In Monday morning’s Chronicle of Higher Education, Rick Kahlenberg makes a case for class-based affirmative action in U.S. colleges and universities.

Kahlenberg, a senior fellow at TCF, joins a number of political pundits, academics, and policymakers who see the writing on the wall: the Supreme Court’s ruling on Fisher v. University of Texas later this year is likely to dismantle race-based affirmative action in higher education. This would parallel a ruling in a 2007 case that prevents K-12 schools from reassigning students on the basis of race to achieve diversity.

Kahlenberg is a leading voice in an increasingly-common chorus arguing that social class is now a more important factor in inequality than race. Recent research in a number of areas supports this belief. In a 2011 article in the American Journal of Sociology, Sean Reardon at Stanford University and Kendra Bischoff at Cornell University found that over the past five decades residential segregation by income has sharply increased. Due to school assignment policies, this spatial arrangement potentially leads to more class similarities within schools but greater class differences between schools. Not surprisingly, Dr. Reardon has also found that while black-white test score gaps have declined and stabilized over this time period, such gaps based on social class have increased.

However, just because the United States elected its first-ever black president does not mean that racial inequality has disappeared. An unnerving number of research studies in the past few years have found strong evidence of continued racial discrimination. These experiments have found that politicians are less likely to respond to emails from black rather than white names, landlords discriminate against racial minorities in rental housing, and employers in low wage markets call back whites more often than blacks for job interviews.

My own research shows that racial discrimination exists even for those at the pinnacle of educational success: black job applicants with a Harvard degree are much less likely to receive responses from employers than white applicants with a Harvard degree.

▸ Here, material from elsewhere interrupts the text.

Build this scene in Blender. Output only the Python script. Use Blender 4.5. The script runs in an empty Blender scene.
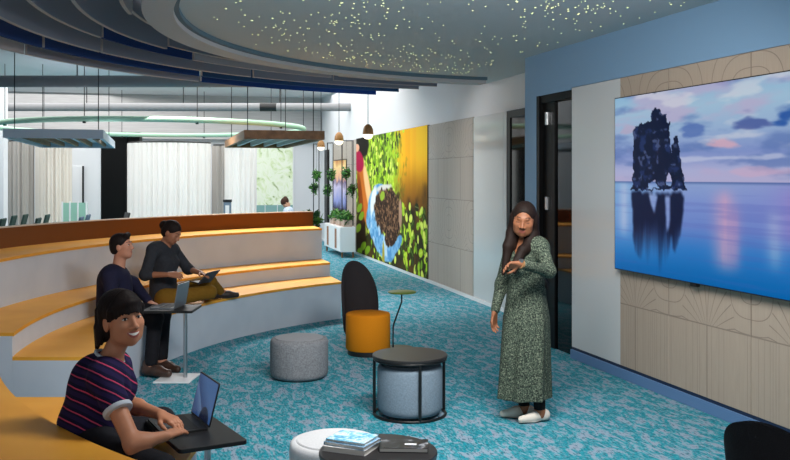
import bpy, math, random
import numpy as np
from mathutils import Vector, Matrix
random.seed(7)
SC = bpy.context.scene
COL = SC.collection
PI = math.pi
R = math.radians

# ------------------------------------------------------------------ camera (level, 41 mm, shifted down)
EYE, FPX, CXP, HYP = 1.8, 900.0, 395.0, 177.0
cam = bpy.data.cameras.new('camera'); camo = bpy.data.objects.new('camera', cam); COL.objects.link(camo)
camo.location = (0, 0, EYE); camo.rotation_euler = (PI/2, 0, 0)
cam.sensor_width = 36; cam.lens = FPX/790*36; cam.shift_y = -(230-HYP)/790; cam.clip_end = 200; cam.clip_start = .05
SC.camera = camo
vs = SC.view_settings
vs.view_transform = 'Standard'; vs.look = 'None'; vs.gamma = 1; vs.exposure = 0; vs.use_curve_mapping = False

def W(px, py, z=0.0):
    Y = (EYE-z)*FPX/(py-HYP)
    return Vector(((px-CXP)/FPX*Y, Y, z))
def D(px, py, Y):
    return Vector(((px-CXP)/FPX*Y, Y, EYE-(py-HYP)*Y/FPX))

# ------------------------------------------------------------------ objects
def setp(o, label=None, cat=None, group=None, kind=None):
    if label: o['label'] = label
    if cat: o['category'] = cat
    if group: o['group'] = group
    if kind: o['kind'] = kind
    return o
def thing(name, label, cat, loc=(0,0,0), rz=0.0, group=None):
    o = bpy.data.objects.new(name, None); COL.objects.link(o)
    o.location = loc; o.rotation_euler = (0, 0, rz); o.empty_display_size = .1
    return setp(o, label, cat, group)
def link(name, me, parent=None, world=False):
    o = bpy.data.objects.new(name, me); COL.objects.link(o)
    if parent is not None:
        o.parent = parent
        if world:
            p = parent; m = Matrix.Identity(4)
            while p is not None:
                m = (p.matrix_parent_inverse @ p.matrix_basis_local if False else Matrix.LocRotScale(p.location, p.rotation_euler, None)) if p.parent is None else m
                p = p.parent
            # only the top-level Empty carries a transform in this script
            o.matrix_parent_inverse = m.inverted() if parent.parent is None else Matrix.Identity(4)
    return o
def copy_tree(o, parent=None):
    c = o.copy(); COL.objects.link(c)
    if parent is not None: c.parent = parent
    for ch in list(o.children): copy_tree(ch, c)
    return c

class MB:
    def __init__(s): s.v = []; s.f = []; s.m = []
    def add(s, vs_, fs, mi=0):
        b = len(s.v); s.v += [tuple(p) for p in vs_]
        for f in fs: s.f.append(tuple(b+i for i in f)); s.m.append(mi)
        return s
    def box(s, c, size, rot=None, mi=0):
        c = Vector(c); hx, hy, hz = [k/2 for k in size]
        ps = [Vector((x*hx, y*hy, z*hz)) for z in (-1,1) for (x,y) in ((-1,-1),(1,-1),(1,1),(-1,1))]
        if rot is not None: ps = [rot @ p for p in ps]
        return s.add([c+p for p in ps], [(3,2,1,0),(4,5,6,7),(0,1,5,4),(1,2,6,5),(2,3,7,6),(3,0,4,7)], mi)
    def fbox(s, fr, u0, u1, n0, n1, z0, z1, mi=0):
        ps = [fr(u,n,z) for z in (z0,z1) for (u,n) in ((u0,n0),(u1,n0),(u1,n1),(u0,n1))]
        a, b, c = ps[1]-ps[0], ps[3]-ps[0], ps[4]-ps[0]
        fs = [(3,2,1,0),(4,5,6,7),(0,1,5,4),(1,2,6,5),(2,3,7,6),(3,0,4,7)]
        if a.cross(b).dot(c) < 0: fs = [f[::-1] for f in fs]
        return s.add(ps, fs, mi)
    def prism(s, poly, z0, z1, mi=0, caps=True):
        n = len(poly)
        area = sum(poly[i][0]*poly[(i+1)%n][1]-poly[(i+1)%n][0]*poly[i][1] for i in range(n))
        if area < 0: poly = poly[::-1]
        fs = [(i, (i+1)%n, (i+1)%n+n, i+n) for i in range(n)]
        if caps: fs += [tuple(range(n-1,-1,-1)), tuple(range(n, 2*n))]
        return s.add([(p[0],p[1],z0) for p in poly]+[(p[0],p[1],z1) for p in poly], fs, mi)
    def cyl(s, a, b, r0, r1=None, n=20, caps=True, mi=0):
        a, b = Vector(a), Vector(b); r1 = r0 if r1 is None else r1
        d = (b-a).normalized(); q = d.to_track_quat('Z','Y').to_matrix()
        vs_ = []
        for p, r in ((a,r0),(b,r1)):
            vs_ += [p + q @ Vector((r*math.cos(2*PI*i/n), r*math.sin(2*PI*i/n), 0)) for i in range(n)]
        fs = [(i,(i+1)%n,(i+1)%n+n,i+n) for i in range(n)]
        if caps: fs += [tuple(range(n-1,-1,-1)), tuple(range(n,2*n))]
        return s.add(vs_, fs, mi)
    def lathe(s, prof, c=(0,0,0), n=40, mi=0, sx=1, sy=1):
        c = Vector(c); vs_ = []; fs = []
        for (r,z) in prof: vs_ += [c+Vector((sx*r*math.cos(2*PI*i/n), sy*r*math.sin(2*PI*i/n), z)) for i in range(n)]
        for k in range(len(prof)-1):
            for i in range(n):
                j = (i+1)%n
                fs.append((k*n+i, k*n+j, (k+1)*n+j, (k+1)*n+i))
        if prof[0][0] > 1e-6: fs.append(tuple(range(n-1,-1,-1)))
        if prof[-1][0] > 1e-6: fs.append(tuple(range((len(prof)-1)*n, len(prof)*n)))
        return s.add(vs_, fs, mi)
    def tube(s, pts, r, n=10, closed=False, mi=0):
        pts = [Vector(p) for p in pts]; m = len(pts); vs_ = []
        rs = r if isinstance(r, (list,tuple)) else [r]*m
        up = Vector((0,0,1))
        for k, p in enumerate(pts):
            if closed: t = pts[(k+1)%m]-pts[(k-1)%m]
            else: t = pts[min(k+1,m-1)]-pts[max(k-1,0)]
            t.normalize(); x = t.cross(up)
            if x.length < 1e-3: x = t.cross(Vector((0,1,0)))
            x.normalize(); y = x.cross(t)
            vs_ += [p+rs[k]*(x*math.cos(2*PI*i/n)+y*math.sin(2*PI*i/n)) for i in range(n)]
        fs = []
        for k in range(m if closed else m-1):
            for i in range(n):
                j = (i+1)%n; k2 = (k+1)%m
                fs.append((k*n+i, k2*n+i, k2*n+j, k*n+j))
        if not closed: fs += [tuple(range(n)), tuple(range(m*n-1, (m-1)*n-1, -1))]
        return s.add(vs_, fs, mi)
    def build(s, name, mats, parent=None, world=False, smooth=None, bevel=0, seg=2):
        me = bpy.data.meshes.new(name); me.from_pydata(s.v, [], s.f)
        if not isinstance(mats, (list,tuple)): mats = [mats]
        for m in mats: me.materials.append(m)
        if len(mats) > 1: me.polygons.foreach_set('material_index', s.m)
        me.update()
        if smooth is not None:
            me.polygons.foreach_set('use_smooth', [True]*len(me.polygons)); me.set_sharp_from_angle(angle=R(smooth))
        o = link(name, me, parent, world)
        if bevel:
            b = o.modifiers.new('bevel','BEVEL'); b.width = bevel; b.segments = seg; b.limit_method = 'ANGLE'; b.angle_limit = R(40)
        return o
def frame(o, d, n):
    o, d, n = Vector((o[0],o[1],0)), Vector((d[0],d[1],0)), Vector((n[0],n[1],0))
    return lambda u, k, z: o + d*u + n*k + Vector((0,0,z))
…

In other research with colleague Raj Ghoshal, we find that Craigslist users looking for a roommate are much less likely to respond to emails from black users, even after controlling for social class in a number of important ways.

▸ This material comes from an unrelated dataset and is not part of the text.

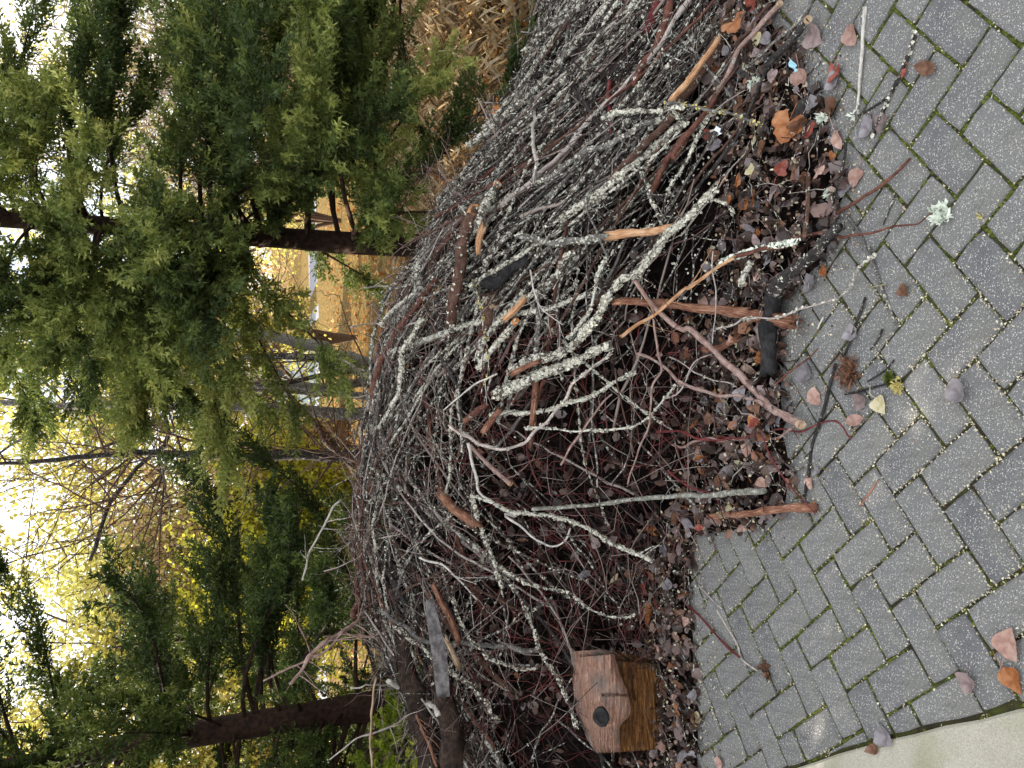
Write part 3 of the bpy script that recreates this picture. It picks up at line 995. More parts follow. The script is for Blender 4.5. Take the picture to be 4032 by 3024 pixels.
u = unit(np.c_[g.normal(0, 1, (nl, 2)), g.normal(0, .45, nl)]); w_ = unit(np.cross(u, np.c_[g.normal(0, .5, (nl, 2)), np.ones(nl)]))
sz = g.uniform(.03, .06, (nl, 1))
V = np.stack([c + u * sz, c + w_ * sz * .6, c - u * sz, c - w_ * sz * .6], 1).reshape(-1, 3)
b = np.arange(nl)[:, None] * 4
ll.add(V, np.concatenate([b + [[0, 1, 2]], b + [[0, 2, 3]]]), None, np.repeat(g.random(nl), 4))
tag(link('lawn_leaves', ll.mesh('lawn_leaves', 'lawn_leaf', smooth=False)), 'orange fallen leaves carpeting the sunny lawn behind the pile', 'leaves', kind='stuff')

# ------------------------------------------------------------------ the heap: dark core added and coloured for the shade inside
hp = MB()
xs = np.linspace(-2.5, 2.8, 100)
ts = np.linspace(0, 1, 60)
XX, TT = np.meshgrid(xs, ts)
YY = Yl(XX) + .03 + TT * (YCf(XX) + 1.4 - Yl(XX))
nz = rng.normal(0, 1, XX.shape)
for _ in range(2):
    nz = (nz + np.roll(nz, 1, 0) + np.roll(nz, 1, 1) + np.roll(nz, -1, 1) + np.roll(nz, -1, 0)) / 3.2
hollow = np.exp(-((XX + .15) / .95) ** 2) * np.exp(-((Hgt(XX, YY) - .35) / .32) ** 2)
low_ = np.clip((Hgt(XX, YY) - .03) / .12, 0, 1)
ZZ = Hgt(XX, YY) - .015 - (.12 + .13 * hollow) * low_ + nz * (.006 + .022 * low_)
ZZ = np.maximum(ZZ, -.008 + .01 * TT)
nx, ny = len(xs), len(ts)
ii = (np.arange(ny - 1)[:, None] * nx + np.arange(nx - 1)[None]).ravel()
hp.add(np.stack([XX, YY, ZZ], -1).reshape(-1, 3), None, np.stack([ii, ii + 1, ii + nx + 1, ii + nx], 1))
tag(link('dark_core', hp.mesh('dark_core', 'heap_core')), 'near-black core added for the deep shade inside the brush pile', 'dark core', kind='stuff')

# ------------------------------------------------------------------ branches
def flakes(P, r, count, size, seed):
    """crusty lichen flakes on a branch's skin"""
    g = np.random.default_rng(seed)
    T, N, B = frames(P)
    k = g.integers(0, len(P), count)
    clump = g.random(len(P)) ** 1.5
    pr = clump / clump.sum()
    k = g.choice(len(P), count, p=pr)
    a = g.random(count) * 6.283
    nr = np.cos(a)[:, None] * N[k] + np.sin(a)[:, None] * B[k]
    pos = P[k] + nr * (r[k] * g.uniform(.92, 1.05, count))[:, None] + T[k] * g.normal(0, .006, (count, 1))
    u = unit(np.cross(nr, g.normal(0, 1, (count, 3))))
    v_ = np.cross(nr, u)
    sz = (size * g.uniform(.4, 1.3, count))[:, None]
    tilt = g.uniform(.1, 1.0, (count, 1))
    c = pos + nr * sz * .15
    p = [c + u * sz * g.uniform(.6, 1.2, (count, 1)), c + v_ * sz * g.uniform(.5, 1.1, (count, 1)) + nr * sz * tilt * .7,
         c - u * sz * g.uniform(.6, 1.2, (count, 1)) + nr * sz * tilt * .5, c - v_ * sz * g.uniform(.5, 1.1, (count, 1))]
    V = np.stack([c] + p, 1).reshape(-1, 3)
    b = np.arange(count)[:, None] * 5
    t = np.concatenate([b + np.array([[0, 1, 2]]), b + np.array([[0, 2, 3]]), b + np.array([[0, 3, 4]]), b + np.array([[0, 4, 1]])])
    return V, t

def grow_twigs(mb, P, r, count, seed, ln=(.05, .18), tint=.5, spread=1.0):
    g = np.random.default_rng(seed)
    T, N, B = frames(P)
    for _ in range(count):
        k = int(g.integers(len(P) // 8, len(P)))
        a = g.random() * 6.283
        d = unit(T[k] * g.uniform(.3, 1.1) + (np.cos(a) * N[k] + np.sin(a) * B[k]) * spread)
        l = g.uniform(*ln)
        m_ = max(4, int(l / .03))
        side = unit(np.cross(d, g.normal(0, 1, 3)))
        s = np.linspace(0, 1, m_)
        Q = P[k] + d * (s * l)[:, None] + side * (s ** 2 * l * g.uniform(-.35, .35))[:, None] + g.normal(0, l * .018, (m_, 3)) * s[:, None]
        r0 = min(r[k] * .6, g.uniform(.0016, .0035))
        v, t, q = tube(Q, np.linspace(r0, .0007, m_), 4, .1)
        mb.add(v, t, q, tint)

NB = [0]
def make_branch(name, label, cat, P, r0, r1, mat, group=None, cut=None, cutmat='wood_cut', twigs=0, lichen=0, lsize=.006, sides=8,
                rough=.10, knobs=True, tl=(.05, .18), lmat='lichen', wob=1.0):
    NB[0] += 1
    g = np.random.default_rng(1000 + NB[0])
    ln = np.linalg.norm(np.diff(P, axis=0), axis=1).sum()
    n_ = max(6, int(ln / max(.014, .9 * min(r0, r1))))
    n_ = min(n_, 56 if name != 'heap_stick' else 36)
    Q = spline(P, n_)
    # gentle crookedness
    ph = g.random((3, 3)) * 6.28
    s = np.linspace(0, 1, n_)
    amp = min(.010, .012 * ln + .001) * wob
    for k in range(3):
        Q = Q + amp * .5 ** k * np.sin(s[:, None] * ln * (14 * 2 ** k) + ph[k][None]) * np.array([[1, 1, 1]])
    r = np.linspace(r0, r1, n_) * (1 + .06 * np.sin(s * ln * 40 + ph[0][0]))
    if knobs:
        for _ in range(int(ln / .12)):
            c0 = g.random()
            r = r * (1 + g.uniform(.08, .3) * np.exp(-((s - c0) * ln / .010) ** 2))
    b = MB()
    isw = mat.startswith('wood')
    if isw: sides = max(sides, 13)
    v, t, q = tube(Q, r, sides, rough * (.5 if isw else 1), True, g, .16 if isw else .05, 2.4 if isw else .5)
    b.add(v, t, q)
    ca = np.arange(sides) * 2 * math.pi / sides
    arc = np.r_[0, np.cumsum(np.linalg.norm(np.diff(Q, axis=0), axis=1))]
    gr_ = np.stack(np.broadcast_arrays(np.cos(ca)[None] * r[:, None] * 1.0, np.sin(ca)[None] * r[:, None], arc[:, None]), -1).reshape(-1, 3)
    gr_ = np.vstack([gr_, [[0, 0, 0], [0, 0, arc[-1]]]])
    if twigs:
        grow_twigs(b, Q, r, twigs, 5000 + NB[0], tl)
    org = Q[0].copy()
    me_ = b.mesh(name, mat, origin=org)
    ga = np.zeros((b.n, 3))
    ga[:len(gr_)] = gr_
    ga[len(gr_):] = np.concatenate(b.v)[len(gr_):] - org
    if len(me_.vertices) == b.n:
        at2 = me_.attributes.new('grain', 'FLOAT_VECTOR', 'POINT')
        at2.data.foreach_set('vector', ga.astype(np.float32).ravel())
    o = link(name, me_, None, org)
    tag(o, label, cat, group)
    if cut:
        for end in cut:
            e, d = (Q[0], unit(Q[0] - Q[1])) if end == 's' else (Q[-1], unit(Q[-1] - Q[-2]))
            rr = r[0] if end == 's' else r[-1]
            a = np.arange(10) * .6283
            u = unit(np.cross(d, [.2, .3, 1])); w_ = np.cross(d, u)
            fd = unit(d * .75 + unit(CAM - e) * (.75 if cutmat != 'bark_charred' else 0))
            u = unit(np.cross(fd, [.2, .3, 1])); w_ = np.cross(fd, u)
            ring = e + fd * rr * .35 + rr * 1.10 * (np.cos(a)[:, None] * u + np.sin(a)[:, None] * w_) + fd * g.normal(0, rr * .08, (10, 1))
            u = unit(np.cross(d, [.2, .3, 1])); w_ = np.cross(d, u)
            back = e - d * rr * .9 + rr * 1.03 * (np.cos(a)[:, None] * u + np.sin(a)[:, None] * w_)
            cm = MB()
            jj = np.arange(10); j2 = (jj + 1) % 10
            cm.add(np.vstack([ring, back, [e + fd * rr * .38]]), np.stack([jj, j2, np.full(10, 20)], 1), np.stack([10 + jj, 10 + j2, j2, jj], 1))
            link('cut_end', cm.mesh('cut_end', cutmat, smooth=False, origin=org), o)
    if lichen:
        fv, ft = flakes(Q, r, int(lichen * ln), lsize, 7000 + NB[0])
        fm = MB()
        fm.add(fv, ft)
        tag(link('lichen', fm.mesh('lichen', lmat, smooth=False, origin=org), o), kind='stuff')
    return o, Q, r

def lay(px, lift):
    """Lay a traced line on the heap: its depth follows the heap smoothly and it rests `lift` in front."""
    px = np.asarray(px, float)
    sd_ = np.array([surf(*p) for p in px])
    s = np.r_[0, np.cumsum(np.linalg.norm(np.diff(px, axis=0), axis=1))]
    s = s / s[-1]
    deg = 1 if len(px) < 4 else 2
    fit = np.polyval(np.polyfit(s, sd_, deg), s)
    la = np.interp(s, np.linspace(0, 1, len(np.atleast_1d(lift))), np.atleast_1d(lift))
    d = fit - la
    over = (d - (sd_ - .012)).max()
    if over > 0:
        d = d - .75 * over
    out = np.array([CAM + ray(*p) * dd for p, dd in zip(px, d)])
    out[:, 2] = np.maximum(out[:, 2], .008)
    return out, d
def T_(c, pts, r0, r1, mat, label, cat='branch', lift=.05, name=None, **kw):
    px = zp(c, pts) if c else pts
    P, d = lay(px, lift)
    f0, f1 = d[0] / FPX * ZS, d[-1] / FPX * ZS
    if 'lichen' in mat: f0, f1 = f0 * .80, f1 * .80
    if mat in ('bark_pale', 'bark_white'): f0, f1 = f0 * .85, f1 * .85
    return make_branch(name or {'branch': 'fallen_branch', 'stick': 'broken_stick', 'twig': 'thin_twig', 'log': 'short_log', 'board': 'weathered_board'}[cat],
                       label, cat, P, r0 * f0, r1 * f1, mat, **kw)
def G_(c, pts, r0, r1, mat, label, cat='twig', name=None, rise=0., **kw):
    px = zp(c, pts) if c else pts
    rr = .55 * (r0 + r1) * ZS / FPX * 1.9
    P = np.array([ground(*p, z=rr + rise + .002) for p in px])
    s0, s1 = (np.linalg.norm(P[0] - CAM), np.linalg.norm(P[-1] - CAM))
    return make_branch(name or {'twig': 'thin_twig', 'stick': 'broken_stick', 'log': 'short_log'}[cat], label, cat, P, r0 * ZS / FPX * s0, r1 * ZS / FPX * s1, mat, wob=.4, **kw)
def child(res, parent, name):
    o = res[0]
    o.parent = parent
    o.matrix_parent_inverse = Matrix.Translation(-Vector(parent.location))
    o.name = name
    for key in ('category', 'label', 'group'):
        if key in o: del o[key]
    return o
J = lambda *parts: [p for c, pts in parts for p in zp(c, pts)]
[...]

The evidence is clear to me. Yes, social class background is a critically important factor driving inequality today. However, race still plays an independent role in shaping the opportunities of young people.

Nationally representative data from the past two decades show that blacks, Hispanics, and individuals from families in the bottom half of the income distribution are severely underrepresented at the most prestigious universities. Our education policies at all levels should be aimed at improving the opportunities for individuals in these groups. Affirmative action policy in higher education is a stopgap measure and one that is likely to disappear soon.

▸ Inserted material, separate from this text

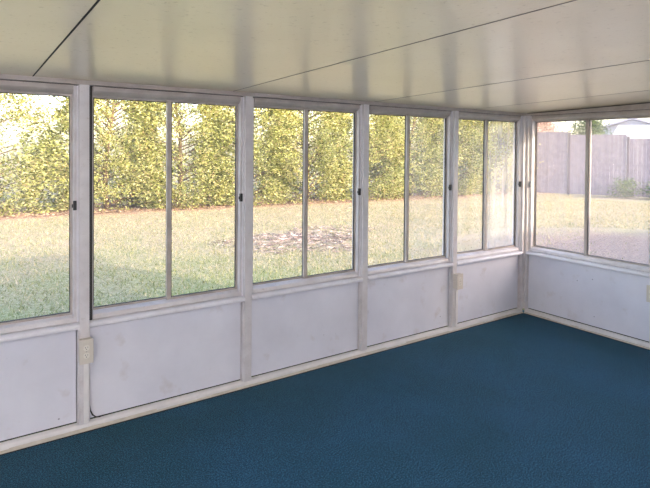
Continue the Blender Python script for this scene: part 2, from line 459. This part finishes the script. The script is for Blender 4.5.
# wedge closing the gap between level header and rising ceiling
w = MB()
w.prism_y(.012, .10, [(0.02, Z_C - .006), (-y1, Z_C - .006), (-y1, zc(y1)), (0.02, zc(-.02))])
trim(w, 'thin dark wedge between the right header and the sloping ceiling', mat='header', bevel=0, rot=-PI/2)
g = MB().box(0.0, -y1, .004, .012, .004, .010)
gg = g.build('trim_gap', M['gasket']); trim_no[0] += 1; gg.name = 'trim_%d' % trim_no[0]
gg.rotation_euler = (0, 0, -PI/2); gg.location = (0, 0, 0)
for v in gg.data.vertices: v.co.z += zc(-v.co.x) - .012
tag(gg, 'dark sealant line where the ceiling meets the right header', 'trim', kind='structure')
m = MB().prism_x(-0.11, -y1, [(-.006, Z_FT + .004), (.11, Z_FT + .004), (.11, Z_C - .002), (-.006, Z_C - .002)])
t = trim(m, 'header channel along the far-left wall', rot=PI/2, loc=(X_L, Y_H, 0)); t.location = (X_L, Y_H, 0)
for v in t.data.vertices: v.co.x = min(max(v.co.x, 0), -Y_H)

# ------------------------------------------------------------------ knee walls
def knee(name, label, rot, origin, spans, bb):
    r = empty(name, origin, rot)
    tag(r, label, 'wall', kind='structure')
    for (a, b) in spans:
        MB().box(a + .002, b - .0035, .034, .07, .057, Z_SB + .003).build('wall_panel', M['panel'], r, .002)
        MB().box(a - .006, b + .006, .050, .10, .044, Z_SB + .003).build('panel_gasket', M['gasket'], r)
    return r
spA = [(edgesA[i] + PW/2 + .0075, edgesA[i+1] - (PW/2 if i < 6 else .040) - .0075) for i in range(7)]
wl = knee('wall_left', 'long wall of white painted panels below the windows', 0, (0, 0, 0), spA, None)
spB = [(edgesB[i] + (.030 if i == 0 else PW/2) + .001, edgesB[i+1] - PW/2 - .001) for i in range(3)] + [(3.81 + PW/2, -Y_H)]
wr = knee('wall_right', 'white painted panel wall below the right windows', -PI/2, (0, 0, 0), spB, None)
MB().box(3.81 + PW/2 + .001, -Y_H, .034, .10, Z_SB + .005, Z_FT).build('wall_panel', M['panel'], wr)
spC = [(edgesC[i] + PW/2, edgesC[i+1] - PW/2) for i in range(4)]
knee('wall_far_left', 'far-left wall of white panels, behind the view', PI/2, (X_L, 0, 0), spC, None)
# curled black panel gasket at the lower left corner of the second bay
xg = postsA[2] + PW/2
pts = [(xg + .002, .020, .60), (xg + .002, .020, .35), (xg + .003, .020, .16), (xg + .008, .016, .115), (xg + .020, .012, .085), (xg + .038, .010, .068), (xg + .060, .014, .061), (xg + .09, .022, .060), (xg + .14, .028, .058)]
MB().tube(pts, [.003, .003, .004, .0045, .0045, .004, .004, .003, .002], 6).build('loose_gasket', M['gasket'], wl, smooth=True)

# ------------------------------------------------------------------ baseboards
def baseb(name, label, u0, u1, rot, origin):
    r = empty(name, origin, rot); tag(r, label, 'baseboard', kind='structure')
    MB().prism_x(u0, u1, [(.034, .0), (.002, .0), (.000, .030), (.006, .046), (.034, .050)]).build('base_rail', M['base'], r, .001)
    n = max(2, int((u1 - u0) / .12))
    m = MB()
    rr = random.Random(3)
    x = u0
    prev = .012
    while x < u1 - 1e-4:
        nx = min(u1, x + rr.uniform(.08, .3)); h = rr.uniform(.012, .024)
        m.prism_x(x, nx, [(.001, .0), (-.008, .0), (-.007, h*.7), (.001, h)])
        x = nx
    m.build('caulk_bead', M['caulk'], r)
    MB().box(u0 + .0, u1, -.013, -.0081, -.0, .004).build('carpet_gap', M['dark'], r)
baseb('baseboard_left', 'cream baseboard along the long window wall', X_L, -.013, 0, (0, 0, 0))
baseb('baseboard_right', 'cream baseboard along the right wall', .013, -Y_H, -PI/2, (0, 0, 0))
baseb('baseboard_far_left', 'cream baseboard along the far-left wall', Y_H, -.013, PI/2, (X_L, 0, 0))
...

We must be prepared to address inequality earlier in the educational pipeline with aggressive education policy. However, to do so, we must first recognize that both race and social class still matter in our society. Education policy at the PreK-12 level should provide all children with great teachers, adequate funding, maintained infrastructure, and a variety of resources to inspire them to go to college. In response to possibly losing affirmative action in higher education, let’s do what we should have done all along: let’s repair the system from the ground up.